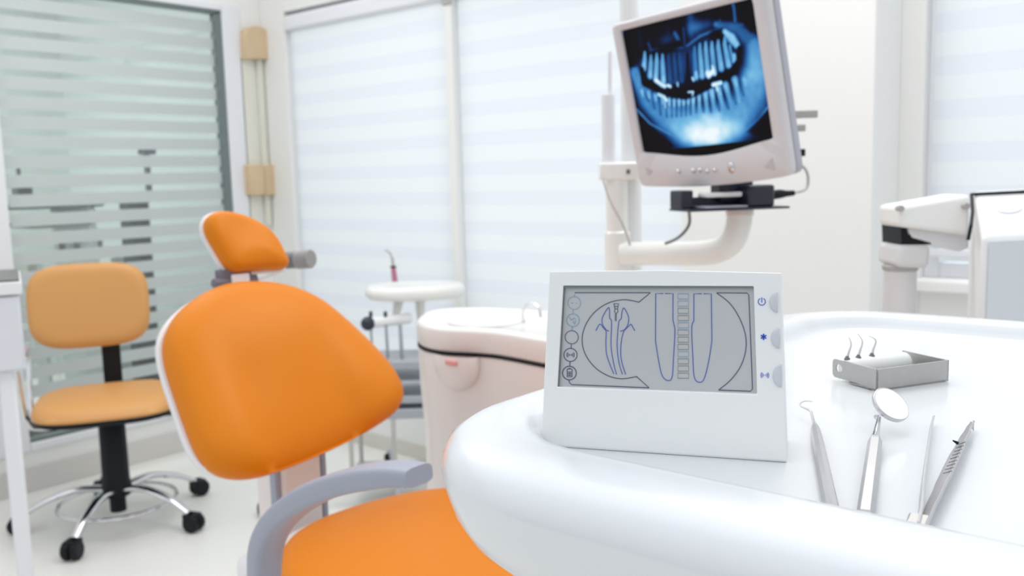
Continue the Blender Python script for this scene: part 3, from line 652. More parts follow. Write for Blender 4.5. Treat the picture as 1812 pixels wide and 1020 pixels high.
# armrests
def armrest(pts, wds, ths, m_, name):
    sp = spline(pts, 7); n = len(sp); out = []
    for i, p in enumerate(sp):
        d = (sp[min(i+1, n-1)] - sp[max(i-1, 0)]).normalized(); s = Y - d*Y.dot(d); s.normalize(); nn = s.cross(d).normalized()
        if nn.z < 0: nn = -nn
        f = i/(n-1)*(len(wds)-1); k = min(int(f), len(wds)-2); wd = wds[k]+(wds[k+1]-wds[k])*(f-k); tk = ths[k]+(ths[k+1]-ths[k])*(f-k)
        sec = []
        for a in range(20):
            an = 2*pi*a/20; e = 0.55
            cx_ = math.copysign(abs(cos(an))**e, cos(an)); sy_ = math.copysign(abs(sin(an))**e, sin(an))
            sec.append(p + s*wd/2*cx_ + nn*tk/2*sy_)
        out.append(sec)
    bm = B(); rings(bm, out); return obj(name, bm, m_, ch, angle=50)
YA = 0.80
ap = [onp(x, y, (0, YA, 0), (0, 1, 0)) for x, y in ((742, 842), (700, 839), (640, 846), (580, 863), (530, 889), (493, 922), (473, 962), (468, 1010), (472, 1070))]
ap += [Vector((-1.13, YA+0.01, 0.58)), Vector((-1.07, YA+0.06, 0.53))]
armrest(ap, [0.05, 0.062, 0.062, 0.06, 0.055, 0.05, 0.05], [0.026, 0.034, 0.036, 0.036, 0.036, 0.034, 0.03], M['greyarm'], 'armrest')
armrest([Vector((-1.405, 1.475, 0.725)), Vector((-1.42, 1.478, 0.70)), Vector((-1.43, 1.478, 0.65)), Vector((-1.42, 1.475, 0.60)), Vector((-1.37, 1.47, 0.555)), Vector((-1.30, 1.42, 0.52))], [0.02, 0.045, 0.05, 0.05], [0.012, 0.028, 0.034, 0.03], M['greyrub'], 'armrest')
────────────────
_STATED EXERCISE_
In your copy, leave out the pictures and reproduce the material above exactly.

_FULL OUTPUT_
Continue the Blender Python script for this scene: part 3, from line 652. More parts follow. Write for Blender 4.5. Treat the picture as 1812 pixels wide and 1020 pixels high.
# armrests
def armrest(pts, wds, ths, m_, name):
    sp = spline(pts, 7); n = len(sp); out = []
    for i, p in enumerate(sp):
        d = (sp[min(i+1, n-1)] - sp[max(i-1, 0)]).normalized(); s = Y - d*Y.dot(d); s.normalize(); nn = s.cross(d).normalized()
        if nn.z < 0: nn = -nn
        f = i/(n-1)*(len(wds)-1); k = min(int(f), len(wds)-2); wd = wds[k]+(wds[k+1]-wds[k])*(f-k); tk = ths[k]+(ths[k+1]-ths[k])*(f-k)
        sec = []
        for a in range(20):
            an = 2*pi*a/20; e = 0.55
            cx_ = math.copysign(abs(cos(an))**e, cos(an)); sy_ = math.copysign(abs(sin(an))**e, sin(an))
            sec.append(p + s*wd/2*cx_ + nn*tk/2*sy_)
        out.append(sec)
    bm = B(); rings(bm, out); return obj(name, bm, m_, ch, angle=50)
YA = 0.80
ap = [onp(x, y, (0, YA, 0), (0, 1, 0)) for x, y in ((742, 842), (700, 839), (640, 846), (580, 863), (530, 889), (493, 922), (473, 962), (468, 1010), (472, 1070))]
ap += [Vector((-1.13, YA+0.01, 0.58)), Vector((-1.07, YA+0.06, 0.53))]
armrest(ap, [0.05, 0.062, 0.062, 0.06, 0.055, 0.05, 0.05], [0.026, 0.034, 0.036, 0.036, 0.036, 0.034, 0.03], M['greyarm'], 'armrest')
armrest([Vector((-1.405, 1.475, 0.725)), Vector((-1.42, 1.478, 0.70)), Vector((-1.43, 1.478, 0.65)), Vector((-1.42, 1.475, 0.60)), Vector((-1.37, 1.47, 0.555)), Vector((-1.30, 1.42, 0.52))], [0.02, 0.045, 0.05, 0.05], [0.012, 0.028, 0.034, 0.03], M['greyrub'], 'armrest')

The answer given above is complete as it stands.